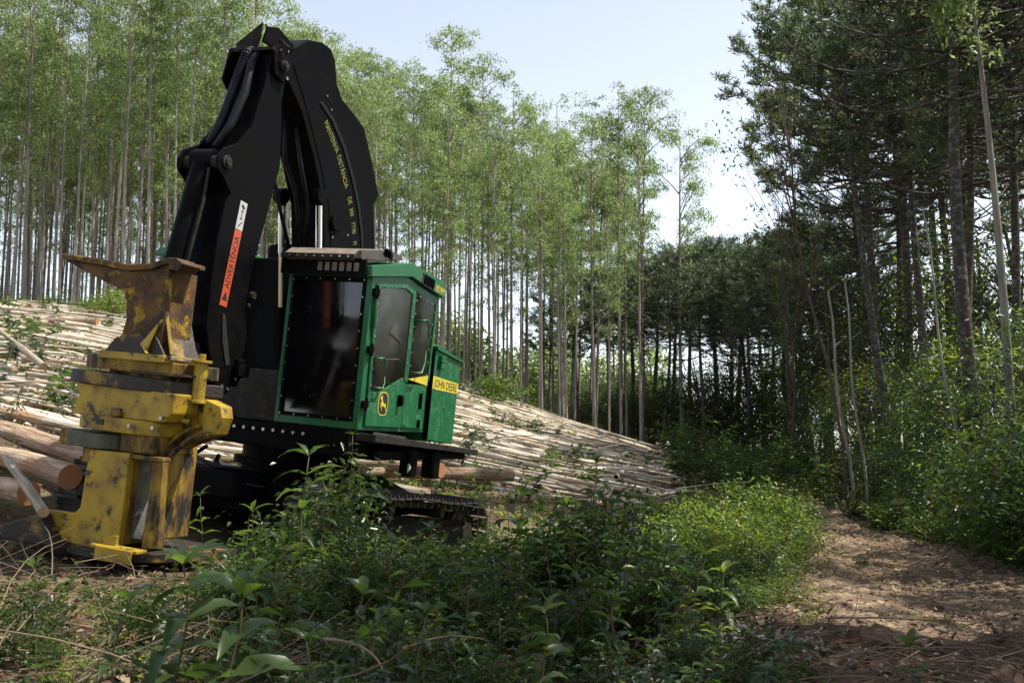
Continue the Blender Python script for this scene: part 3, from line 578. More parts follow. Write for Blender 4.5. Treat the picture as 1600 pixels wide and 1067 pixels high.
-=-=-=-=-
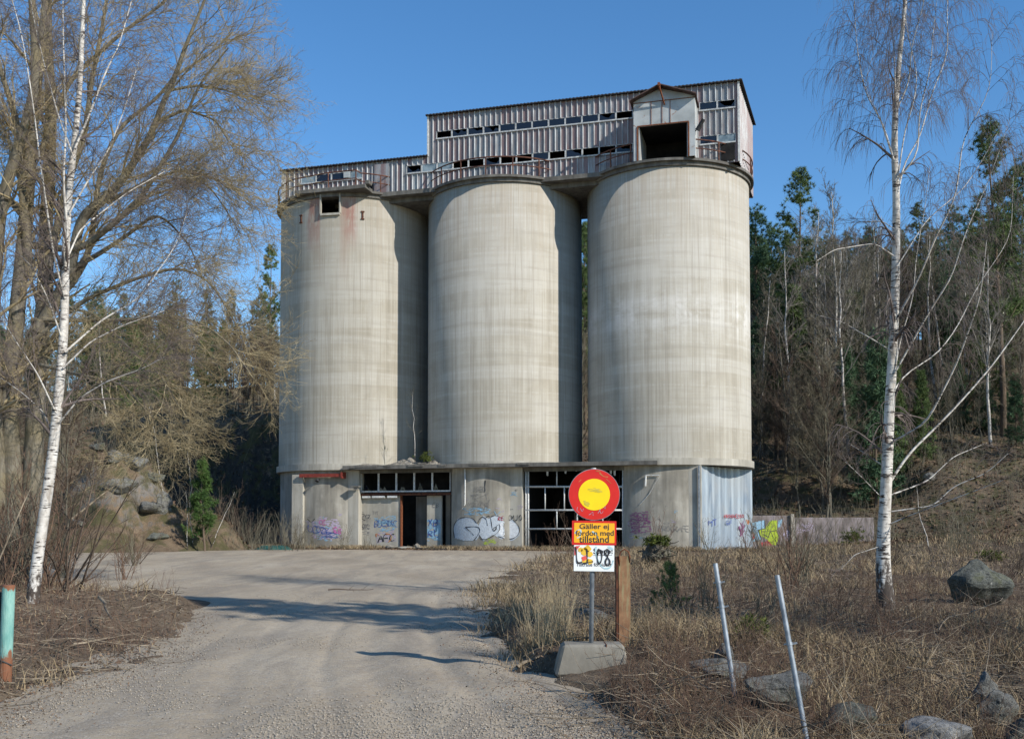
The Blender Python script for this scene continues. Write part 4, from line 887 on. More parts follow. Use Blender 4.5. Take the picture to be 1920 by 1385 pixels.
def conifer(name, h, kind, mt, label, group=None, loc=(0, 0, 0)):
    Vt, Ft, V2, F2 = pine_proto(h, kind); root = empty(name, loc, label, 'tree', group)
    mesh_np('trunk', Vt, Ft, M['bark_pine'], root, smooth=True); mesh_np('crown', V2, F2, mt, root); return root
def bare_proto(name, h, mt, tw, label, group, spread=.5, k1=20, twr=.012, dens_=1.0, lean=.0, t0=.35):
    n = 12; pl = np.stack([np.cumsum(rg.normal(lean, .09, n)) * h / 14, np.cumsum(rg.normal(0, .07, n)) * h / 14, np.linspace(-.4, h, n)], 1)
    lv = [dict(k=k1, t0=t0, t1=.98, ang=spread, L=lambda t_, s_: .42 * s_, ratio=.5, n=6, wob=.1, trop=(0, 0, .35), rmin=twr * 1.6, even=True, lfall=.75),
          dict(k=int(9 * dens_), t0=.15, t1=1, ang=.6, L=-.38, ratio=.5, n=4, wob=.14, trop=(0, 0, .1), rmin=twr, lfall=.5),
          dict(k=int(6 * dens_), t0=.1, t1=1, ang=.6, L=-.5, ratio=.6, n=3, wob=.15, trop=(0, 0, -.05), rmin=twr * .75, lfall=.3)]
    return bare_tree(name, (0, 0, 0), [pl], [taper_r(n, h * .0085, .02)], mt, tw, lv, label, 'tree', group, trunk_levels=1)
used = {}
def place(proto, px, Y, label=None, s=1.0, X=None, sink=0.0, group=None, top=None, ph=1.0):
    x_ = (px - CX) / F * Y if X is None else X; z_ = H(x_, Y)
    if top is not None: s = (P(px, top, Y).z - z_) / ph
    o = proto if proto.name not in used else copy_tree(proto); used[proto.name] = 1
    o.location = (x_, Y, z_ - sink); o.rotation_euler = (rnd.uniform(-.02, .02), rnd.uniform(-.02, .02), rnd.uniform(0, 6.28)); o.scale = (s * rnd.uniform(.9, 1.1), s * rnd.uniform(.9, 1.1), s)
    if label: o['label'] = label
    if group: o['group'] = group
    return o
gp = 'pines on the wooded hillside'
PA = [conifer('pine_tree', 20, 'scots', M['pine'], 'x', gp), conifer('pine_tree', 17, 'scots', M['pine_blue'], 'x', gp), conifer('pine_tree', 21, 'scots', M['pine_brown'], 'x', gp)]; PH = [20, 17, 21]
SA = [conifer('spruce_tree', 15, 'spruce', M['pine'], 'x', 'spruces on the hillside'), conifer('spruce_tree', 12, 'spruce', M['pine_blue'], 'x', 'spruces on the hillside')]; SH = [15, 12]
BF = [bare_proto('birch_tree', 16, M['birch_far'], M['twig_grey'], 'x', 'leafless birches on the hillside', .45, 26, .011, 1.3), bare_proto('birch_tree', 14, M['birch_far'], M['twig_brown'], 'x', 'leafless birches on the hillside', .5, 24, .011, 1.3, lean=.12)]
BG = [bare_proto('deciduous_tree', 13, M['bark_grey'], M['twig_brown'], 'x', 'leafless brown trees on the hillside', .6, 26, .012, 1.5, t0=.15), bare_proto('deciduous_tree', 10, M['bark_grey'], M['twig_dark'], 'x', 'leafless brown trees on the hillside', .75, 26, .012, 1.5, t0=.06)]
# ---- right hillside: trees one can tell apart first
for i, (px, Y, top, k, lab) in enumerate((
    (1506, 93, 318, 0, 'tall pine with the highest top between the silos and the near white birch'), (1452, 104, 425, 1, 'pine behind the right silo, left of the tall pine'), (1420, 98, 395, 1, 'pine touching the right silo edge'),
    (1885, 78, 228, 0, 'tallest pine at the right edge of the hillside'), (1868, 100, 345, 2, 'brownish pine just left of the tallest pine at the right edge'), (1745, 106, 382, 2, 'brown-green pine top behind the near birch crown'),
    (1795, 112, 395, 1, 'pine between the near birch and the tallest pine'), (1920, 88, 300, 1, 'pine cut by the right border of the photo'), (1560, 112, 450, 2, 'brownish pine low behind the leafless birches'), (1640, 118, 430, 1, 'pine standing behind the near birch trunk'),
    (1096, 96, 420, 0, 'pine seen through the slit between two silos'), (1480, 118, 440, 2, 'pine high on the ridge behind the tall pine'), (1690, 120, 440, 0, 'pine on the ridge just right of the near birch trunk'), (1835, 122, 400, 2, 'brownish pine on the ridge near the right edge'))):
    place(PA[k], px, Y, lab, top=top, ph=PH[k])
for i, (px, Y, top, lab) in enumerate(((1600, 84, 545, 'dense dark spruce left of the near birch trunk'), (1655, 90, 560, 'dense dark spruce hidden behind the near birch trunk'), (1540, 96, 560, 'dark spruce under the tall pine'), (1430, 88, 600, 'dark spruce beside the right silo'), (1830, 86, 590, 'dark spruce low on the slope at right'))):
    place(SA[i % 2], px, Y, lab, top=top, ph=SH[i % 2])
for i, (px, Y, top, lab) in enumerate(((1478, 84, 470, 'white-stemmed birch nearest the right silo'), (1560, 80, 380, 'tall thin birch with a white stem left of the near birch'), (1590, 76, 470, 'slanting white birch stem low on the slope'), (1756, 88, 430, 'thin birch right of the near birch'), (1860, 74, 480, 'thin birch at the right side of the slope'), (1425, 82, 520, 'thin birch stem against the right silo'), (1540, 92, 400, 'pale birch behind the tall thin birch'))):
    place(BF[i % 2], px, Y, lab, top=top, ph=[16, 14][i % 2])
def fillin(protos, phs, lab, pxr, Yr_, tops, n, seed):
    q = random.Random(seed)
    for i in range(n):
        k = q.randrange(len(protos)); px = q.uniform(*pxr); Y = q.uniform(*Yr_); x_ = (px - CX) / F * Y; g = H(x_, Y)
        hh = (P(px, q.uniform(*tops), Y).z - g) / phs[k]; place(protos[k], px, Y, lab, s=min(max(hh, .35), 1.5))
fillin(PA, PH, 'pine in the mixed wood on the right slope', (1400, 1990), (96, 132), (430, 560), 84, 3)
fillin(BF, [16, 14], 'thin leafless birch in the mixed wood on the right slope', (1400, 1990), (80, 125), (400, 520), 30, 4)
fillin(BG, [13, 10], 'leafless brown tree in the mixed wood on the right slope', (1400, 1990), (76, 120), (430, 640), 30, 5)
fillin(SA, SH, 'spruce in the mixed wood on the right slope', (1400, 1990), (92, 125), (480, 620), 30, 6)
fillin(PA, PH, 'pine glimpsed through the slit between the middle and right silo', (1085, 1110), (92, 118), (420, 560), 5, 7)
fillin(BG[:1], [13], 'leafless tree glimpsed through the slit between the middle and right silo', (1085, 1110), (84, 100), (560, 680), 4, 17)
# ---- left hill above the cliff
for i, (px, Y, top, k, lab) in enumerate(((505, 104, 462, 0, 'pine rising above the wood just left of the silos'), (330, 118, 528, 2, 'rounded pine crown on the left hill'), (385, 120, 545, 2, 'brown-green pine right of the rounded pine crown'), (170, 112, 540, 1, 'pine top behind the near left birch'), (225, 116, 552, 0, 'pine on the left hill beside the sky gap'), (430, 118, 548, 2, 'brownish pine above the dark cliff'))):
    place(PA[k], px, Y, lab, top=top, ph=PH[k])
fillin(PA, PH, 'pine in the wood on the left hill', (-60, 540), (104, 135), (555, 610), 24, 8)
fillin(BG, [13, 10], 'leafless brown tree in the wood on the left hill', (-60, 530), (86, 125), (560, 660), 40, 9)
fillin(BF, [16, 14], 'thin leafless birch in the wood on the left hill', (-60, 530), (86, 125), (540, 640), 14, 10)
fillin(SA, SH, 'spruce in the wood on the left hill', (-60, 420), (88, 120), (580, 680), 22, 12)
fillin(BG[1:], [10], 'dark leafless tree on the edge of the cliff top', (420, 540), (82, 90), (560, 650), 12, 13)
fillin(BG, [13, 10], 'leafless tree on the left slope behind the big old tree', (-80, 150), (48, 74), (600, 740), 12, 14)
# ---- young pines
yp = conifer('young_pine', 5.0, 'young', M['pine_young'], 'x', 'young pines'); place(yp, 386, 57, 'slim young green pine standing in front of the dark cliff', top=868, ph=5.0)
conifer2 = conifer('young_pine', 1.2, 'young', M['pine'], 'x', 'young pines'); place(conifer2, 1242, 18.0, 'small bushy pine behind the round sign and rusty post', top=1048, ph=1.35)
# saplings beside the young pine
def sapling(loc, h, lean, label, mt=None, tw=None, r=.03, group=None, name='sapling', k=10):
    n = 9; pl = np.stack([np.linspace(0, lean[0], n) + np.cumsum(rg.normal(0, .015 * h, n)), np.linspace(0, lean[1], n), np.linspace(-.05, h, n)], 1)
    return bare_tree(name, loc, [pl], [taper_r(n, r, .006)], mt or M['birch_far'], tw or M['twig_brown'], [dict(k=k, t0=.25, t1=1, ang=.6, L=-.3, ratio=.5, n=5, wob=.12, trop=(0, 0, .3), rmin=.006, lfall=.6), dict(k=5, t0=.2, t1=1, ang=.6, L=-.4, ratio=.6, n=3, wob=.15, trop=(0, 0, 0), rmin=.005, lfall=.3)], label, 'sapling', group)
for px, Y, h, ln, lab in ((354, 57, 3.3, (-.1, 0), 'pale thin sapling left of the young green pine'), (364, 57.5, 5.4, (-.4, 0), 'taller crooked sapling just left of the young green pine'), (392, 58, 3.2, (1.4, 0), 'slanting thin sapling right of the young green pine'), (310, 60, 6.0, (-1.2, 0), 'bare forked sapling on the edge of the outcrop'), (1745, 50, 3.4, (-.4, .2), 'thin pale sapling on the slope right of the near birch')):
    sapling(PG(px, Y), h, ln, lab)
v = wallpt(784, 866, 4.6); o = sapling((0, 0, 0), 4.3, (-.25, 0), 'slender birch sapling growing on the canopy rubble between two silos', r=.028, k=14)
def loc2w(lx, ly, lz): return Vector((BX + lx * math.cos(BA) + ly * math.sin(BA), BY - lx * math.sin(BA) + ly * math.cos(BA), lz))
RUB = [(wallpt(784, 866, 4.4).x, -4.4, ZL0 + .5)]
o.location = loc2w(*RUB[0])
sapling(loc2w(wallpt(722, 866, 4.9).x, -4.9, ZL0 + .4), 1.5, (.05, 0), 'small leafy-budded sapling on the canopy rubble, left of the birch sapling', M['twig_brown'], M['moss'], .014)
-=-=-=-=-
_What to produce_
Show all lines in the entries above where the word "picture" appears.

_Written solution_
Continue the Blender Python script for this scene: part 3, from line 578. More parts follow. Write for Blender 4.5. Treat the picture as 1600 pixels wide and 1067 pixels high.
The Blender Python script for this scene continues. Write part 4, from line 887 on. More parts follow. Use Blender 4.5. Take the picture to be 1920 by 1385 pixels.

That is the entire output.